What is needed:
Your task is to transcribe the data in full.

Dataset section:
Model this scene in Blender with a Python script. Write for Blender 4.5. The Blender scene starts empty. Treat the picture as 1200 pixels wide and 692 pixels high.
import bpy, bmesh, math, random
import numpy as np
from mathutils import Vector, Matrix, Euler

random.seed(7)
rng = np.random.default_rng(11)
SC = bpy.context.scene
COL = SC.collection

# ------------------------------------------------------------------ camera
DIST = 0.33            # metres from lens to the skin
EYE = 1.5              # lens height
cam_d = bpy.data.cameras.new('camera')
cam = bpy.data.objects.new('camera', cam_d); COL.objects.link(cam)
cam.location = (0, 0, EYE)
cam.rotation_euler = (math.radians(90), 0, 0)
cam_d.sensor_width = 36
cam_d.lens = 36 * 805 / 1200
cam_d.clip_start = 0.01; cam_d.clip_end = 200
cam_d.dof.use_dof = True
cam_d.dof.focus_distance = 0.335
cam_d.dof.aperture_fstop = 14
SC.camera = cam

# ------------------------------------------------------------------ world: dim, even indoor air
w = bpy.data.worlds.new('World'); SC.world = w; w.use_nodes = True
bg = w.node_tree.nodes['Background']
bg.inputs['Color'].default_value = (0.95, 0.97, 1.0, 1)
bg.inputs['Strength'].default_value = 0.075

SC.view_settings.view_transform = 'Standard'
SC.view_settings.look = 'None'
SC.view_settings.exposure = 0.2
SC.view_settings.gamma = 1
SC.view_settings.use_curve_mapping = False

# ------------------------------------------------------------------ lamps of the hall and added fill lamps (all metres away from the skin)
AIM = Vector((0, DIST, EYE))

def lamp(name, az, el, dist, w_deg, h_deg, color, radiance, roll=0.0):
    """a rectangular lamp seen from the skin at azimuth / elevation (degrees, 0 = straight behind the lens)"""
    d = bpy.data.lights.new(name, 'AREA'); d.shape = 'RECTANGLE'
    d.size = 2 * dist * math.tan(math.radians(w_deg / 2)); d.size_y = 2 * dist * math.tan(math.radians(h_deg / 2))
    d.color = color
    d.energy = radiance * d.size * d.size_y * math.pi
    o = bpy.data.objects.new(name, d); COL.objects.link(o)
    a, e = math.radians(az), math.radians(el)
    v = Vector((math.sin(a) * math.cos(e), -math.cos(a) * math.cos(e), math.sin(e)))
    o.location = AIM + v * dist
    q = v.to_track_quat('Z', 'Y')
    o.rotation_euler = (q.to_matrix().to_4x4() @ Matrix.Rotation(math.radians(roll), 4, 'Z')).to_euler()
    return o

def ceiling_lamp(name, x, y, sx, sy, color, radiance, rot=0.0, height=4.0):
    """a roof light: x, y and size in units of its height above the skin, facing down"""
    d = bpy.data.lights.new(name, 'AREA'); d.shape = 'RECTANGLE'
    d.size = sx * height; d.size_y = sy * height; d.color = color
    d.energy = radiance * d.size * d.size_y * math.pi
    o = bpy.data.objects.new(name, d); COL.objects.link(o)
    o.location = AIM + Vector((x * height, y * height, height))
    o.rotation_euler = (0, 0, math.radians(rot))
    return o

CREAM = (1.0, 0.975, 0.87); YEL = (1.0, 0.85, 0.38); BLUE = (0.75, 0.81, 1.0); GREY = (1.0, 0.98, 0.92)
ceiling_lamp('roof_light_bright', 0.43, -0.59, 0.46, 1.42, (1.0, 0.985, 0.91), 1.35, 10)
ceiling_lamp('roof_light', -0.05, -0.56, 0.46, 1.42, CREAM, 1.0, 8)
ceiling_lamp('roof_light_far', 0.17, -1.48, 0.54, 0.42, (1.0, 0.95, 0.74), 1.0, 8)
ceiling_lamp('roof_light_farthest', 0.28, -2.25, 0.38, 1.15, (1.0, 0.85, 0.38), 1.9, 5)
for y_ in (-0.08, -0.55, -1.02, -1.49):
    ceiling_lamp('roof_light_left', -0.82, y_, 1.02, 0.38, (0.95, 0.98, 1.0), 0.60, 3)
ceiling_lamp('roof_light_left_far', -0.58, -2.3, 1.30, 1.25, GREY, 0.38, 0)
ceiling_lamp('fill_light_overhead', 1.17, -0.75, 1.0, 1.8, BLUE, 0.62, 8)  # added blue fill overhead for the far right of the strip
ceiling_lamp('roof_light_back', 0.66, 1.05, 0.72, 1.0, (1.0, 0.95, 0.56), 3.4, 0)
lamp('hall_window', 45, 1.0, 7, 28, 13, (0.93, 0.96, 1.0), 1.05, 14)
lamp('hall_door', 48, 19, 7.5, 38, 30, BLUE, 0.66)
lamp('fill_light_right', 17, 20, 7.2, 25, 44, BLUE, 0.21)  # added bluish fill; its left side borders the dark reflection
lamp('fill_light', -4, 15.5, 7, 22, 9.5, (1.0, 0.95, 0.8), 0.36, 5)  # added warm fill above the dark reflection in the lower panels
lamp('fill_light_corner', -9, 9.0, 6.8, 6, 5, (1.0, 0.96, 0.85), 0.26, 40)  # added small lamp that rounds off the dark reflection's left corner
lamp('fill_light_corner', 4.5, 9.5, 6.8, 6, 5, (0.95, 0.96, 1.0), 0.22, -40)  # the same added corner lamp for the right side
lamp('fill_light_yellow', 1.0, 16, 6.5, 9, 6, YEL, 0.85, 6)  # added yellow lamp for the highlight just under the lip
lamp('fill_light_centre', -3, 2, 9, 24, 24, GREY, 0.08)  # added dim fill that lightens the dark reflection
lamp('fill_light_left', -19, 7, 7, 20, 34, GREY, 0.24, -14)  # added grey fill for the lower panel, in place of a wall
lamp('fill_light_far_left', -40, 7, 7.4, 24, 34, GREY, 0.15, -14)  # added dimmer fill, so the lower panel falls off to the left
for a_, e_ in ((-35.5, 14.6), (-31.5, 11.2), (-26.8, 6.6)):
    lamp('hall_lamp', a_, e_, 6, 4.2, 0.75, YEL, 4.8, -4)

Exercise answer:
Model this scene in Blender with a Python script. Write for Blender 4.5. The Blender scene starts empty. Treat the picture as 1200 pixels wide and 692 pixels high.
import bpy, bmesh, math, random
import numpy as np
from mathutils import Vector, Matrix, Euler

random.seed(7)
rng = np.random.default_rng(11)
SC = bpy.context.scene
COL = SC.collection

# ------------------------------------------------------------------ camera
DIST = 0.33            # metres from lens to the skin
EYE = 1.5              # lens height
cam_d = bpy.data.cameras.new('camera')
cam = bpy.data.objects.new('camera', cam_d); COL.objects.link(cam)
cam.location = (0, 0, EYE)
cam.rotation_euler = (math.radians(90), 0, 0)
cam_d.sensor_width = 36
cam_d.lens = 36 * 805 / 1200
cam_d.clip_start = 0.01; cam_d.clip_end = 200
cam_d.dof.use_dof = True
cam_d.dof.focus_distance = 0.335
cam_d.dof.aperture_fstop = 14
SC.camera = cam

# ------------------------------------------------------------------ world: dim, even indoor air
w = bpy.data.worlds.new('World'); SC.world = w; w.use_nodes = True
bg = w.node_tree.nodes['Background']
bg.inputs['Color'].default_value = (0.95, 0.97, 1.0, 1)
bg.inputs['Strength'].default_value = 0.075

SC.view_settings.view_transform = 'Standard'
SC.view_settings.look = 'None'
SC.view_settings.exposure = 0.2
SC.view_settings.gamma = 1
SC.view_settings.use_curve_mapping = False

# ------------------------------------------------------------------ lamps of the hall and added fill lamps (all metres away from the skin)
AIM = Vector((0, DIST, EYE))

def lamp(name, az, el, dist, w_deg, h_deg, color, radiance, roll=0.0):
    """a rectangular lamp seen from the skin at azimuth / elevation (degrees, 0 = straight behind the lens)"""
    d = bpy.data.lights.new(name, 'AREA'); d.shape = 'RECTANGLE'
    d.size = 2 * dist * math.tan(math.radians(w_deg / 2)); d.size_y = 2 * dist * math.tan(math.radians(h_deg / 2))
    d.color = color
    d.energy = radiance * d.size * d.size_y * math.pi
    o = bpy.data.objects.new(name, d); COL.objects.link(o)
    a, e = math.radians(az), math.radians(el)
    v = Vector((math.sin(a) * math.cos(e), -math.cos(a) * math.cos(e), math.sin(e)))
    o.location = AIM + v * dist
    q = v.to_track_quat('Z', 'Y')
    o.rotation_euler = (q.to_matrix().to_4x4() @ Matrix.Rotation(math.radians(roll), 4, 'Z')).to_euler()
    return o

def ceiling_lamp(name, x, y, sx, sy, color, radiance, rot=0.0, height=4.0):
    """a roof light: x, y and size in units of its height above the skin, facing down"""
    d = bpy.data.lights.new(name, 'AREA'); d.shape = 'RECTANGLE'
    d.size = sx * height; d.size_y = sy * height; d.color = color
    d.energy = radiance * d.size * d.size_y * math.pi
    o = bpy.data.objects.new(name, d); COL.objects.link(o)
    o.location = AIM + Vector((x * height, y * height, height))
    o.rotation_euler = (0, 0, math.radians(rot))
    return o

CREAM = (1.0, 0.975, 0.87); YEL = (1.0, 0.85, 0.38); BLUE = (0.75, 0.81, 1.0); GREY = (1.0, 0.98, 0.92)
ceiling_lamp('roof_light_bright', 0.43, -0.59, 0.46, 1.42, (1.0, 0.985, 0.91), 1.35, 10)
ceiling_lamp('roof_light', -0.05, -0.56, 0.46, 1.42, CREAM, 1.0, 8)
ceiling_lamp('roof_light_far', 0.17, -1.48, 0.54, 0.42, (1.0, 0.95, 0.74), 1.0, 8)
ceiling_lamp('roof_light_farthest', 0.28, -2.25, 0.38, 1.15, (1.0, 0.85, 0.38), 1.9, 5)
for y_ in (-0.08, -0.55, -1.02, -1.49):
    ceiling_lamp('roof_light_left', -0.82, y_, 1.02, 0.38, (0.95, 0.98, 1.0), 0.60, 3)
ceiling_lamp('roof_light_left_far', -0.58, -2.3, 1.30, 1.25, GREY, 0.38, 0)
ceiling_lamp('fill_light_overhead', 1.17, -0.75, 1.0, 1.8, BLUE, 0.62, 8)  # added blue fill overhead for the far right of the strip
ceiling_lamp('roof_light_back', 0.66, 1.05, 0.72, 1.0, (1.0, 0.95, 0.56), 3.4, 0)
lamp('hall_window', 45, 1.0, 7, 28, 13, (0.93, 0.96, 1.0), 1.05, 14)
lamp('hall_door', 48, 19, 7.5, 38, 30, BLUE, 0.66)
lamp('fill_light_right', 17, 20, 7.2, 25, 44, BLUE, 0.21)  # added bluish fill; its left side borders the dark reflection
lamp('fill_light', -4, 15.5, 7, 22, 9.5, (1.0, 0.95, 0.8), 0.36, 5)  # added warm fill above the dark reflection in the lower panels
lamp('fill_light_corner', -9, 9.0, 6.8, 6, 5, (1.0, 0.96, 0.85), 0.26, 40)  # added small lamp that rounds off the dark reflection's left corner
lamp('fill_light_corner', 4.5, 9.5, 6.8, 6, 5, (0.95, 0.96, 1.0), 0.22, -40)  # the same added corner lamp for the right side
lamp('fill_light_yellow', 1.0, 16, 6.5, 9, 6, YEL, 0.85, 6)  # added yellow lamp for the highlight just under the lip
lamp('fill_light_centre', -3, 2, 9, 24, 24, GREY, 0.08)  # added dim fill that lightens the dark reflection
lamp('fill_light_left', -19, 7, 7, 20, 34, GREY, 0.24, -14)  # added grey fill for the lower panel, in place of a wall
lamp('fill_light_far_left', -40, 7, 7.4, 24, 34, GREY, 0.15, -14)  # added dimmer fill, so the lower panel falls off to the left
for a_, e_ in ((-35.5, 14.6), (-31.5, 11.2), (-26.8, 6.6)):
    lamp('hall_lamp', a_, e_, 6, 4.2, 0.75, YEL, 4.8, -4)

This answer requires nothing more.